The fact that his June and October remarks are in stark contrast should at least prompt journalists to raise questions, and to demand that he reconcile the statements.  You know, journalists like James Risen, who just basically transcribed Snowden’s remarks and did not ask a tough question.  Or if he did, Snowden didn’t answer it, and Risen didn’t tell us that salient fact.

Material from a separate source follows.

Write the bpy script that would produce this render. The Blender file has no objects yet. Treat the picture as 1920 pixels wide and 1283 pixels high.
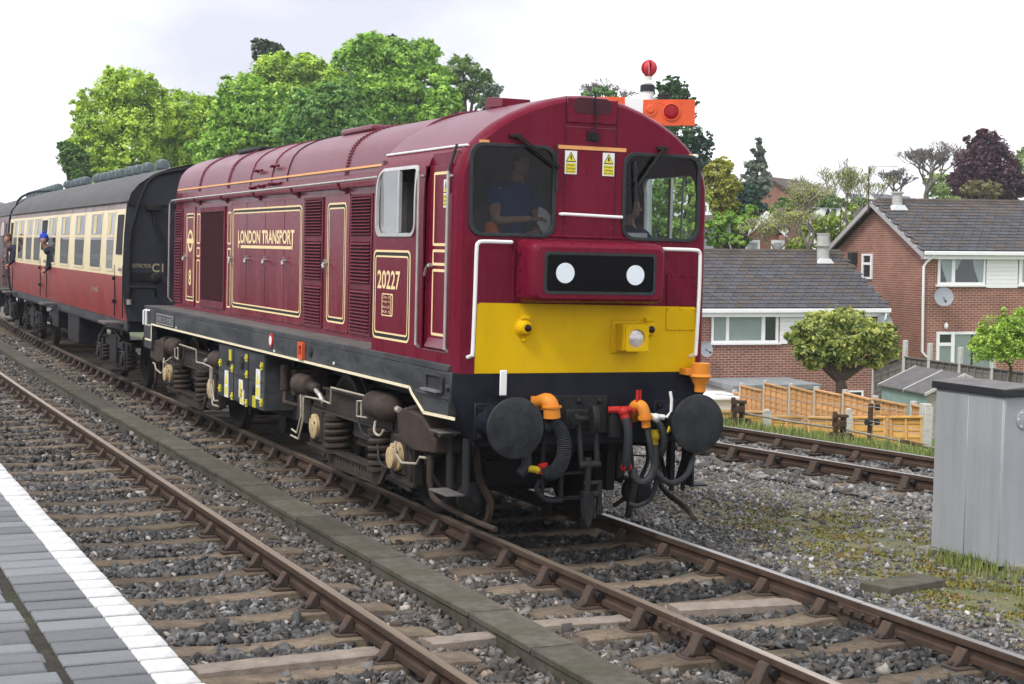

Catherine suggests that maybe Risen was unaware of Snowden’s previous remark.  If so, all the worse for Risen.  This interview-if it was really with Snowden, and if it was, whether Snowden was free to respond as he liked-is a major get.  Any respectable journalist preparing for such an interview should conduct exhaustive research and familiarize himself with things the subject has said before in order to prepare questions and to be ready for any inconsistencies.  I do expert witness work, and from that experience I know that every lawyer prepping a witness familiarizes him or herself with everything the witness has said or written on even tangentially related subjects: catching contradictions is the name of the game.  And for crying out loud, Snowden has been virtually silent for months, so there’s not that much to read.

But the contradictions don’t end with Snowden’s Hong Kong and Russia statements.  He and Greenwald also offer conflicting accounts of their collaboration.  In the Risen interview, Snowden claimed “he did not control what the journalists who had the documents wrote about” in order to “divorce” his “own bias” from the “decision making of publication.”

But Greenwald told a Dutch audience that he collaborates with Snowden closely, and is communication with him every freaking day.  (The same caveat of whether it’s really Snowden he’s communicating with holds here.):

But in an hour-long discussion on stage with a Dutch journalist, Greenwald suggested that his life was now immensely complicated. A New York lawyer before turning into a high-profile blogger in 2005, he revealed that he was in daily contact with Snowden—a fact that came as a surprise to most in the audience—in what is an active collaboration to sift through the mountain of documents Snowden carried out of the U.S. Snowden contacted Greenwald and U.S. filmmaker Laura Poitras after taking the information to Hong Kong.

Again, perhaps there is a way to square Greenwald’s description of a daily, active collaboration to sift through a “mountain of documents” with Snowden’s characterization of a relationship in which he has nothing to do with the documents, what Greenwald and Poitras write about, etc.  But the most straightforward reading is that the two descriptions are in total conflict.  Snowden describes his role as already washed his hands of both the documents and the decisions on how to use them.  Greenwald says Snowden is very hands on.   And how do they collaborate to “sift through a MOUNTAIN of documents” if Snowden doesn’t have them?  Again, they might be sitting somewhere and Snowden can access them electronically, but that seems to be a highly risky method of operation.  And it also would mean that Snowden’s statement that the journalists have the documents, and the related insinuation he doesn’t, is slippery at best.

Again.  Would somebody ask them?  Both of them?

Yes.  I understand. Eddie is so hard to ask.  And I repeat: why is that?  Can’t do YouTube? Can’t meet journalists face-to-face in a secure setting?  Can’t do Skype?

In other words, Eddie’s unavailability for questions is exactly what should be raising questions.  Including questions about his veracity.  And there are enough contradictions even in the existing thin record to make these questions very serious ones.

But nobody asks the principals, and indeed, virtually no one even raises the questions rhetorically in stories on Snowden. Most likely because journalists are largely invested in the Snowden narrative, and don’t want to pull on any threads that could make the whole thing unravel.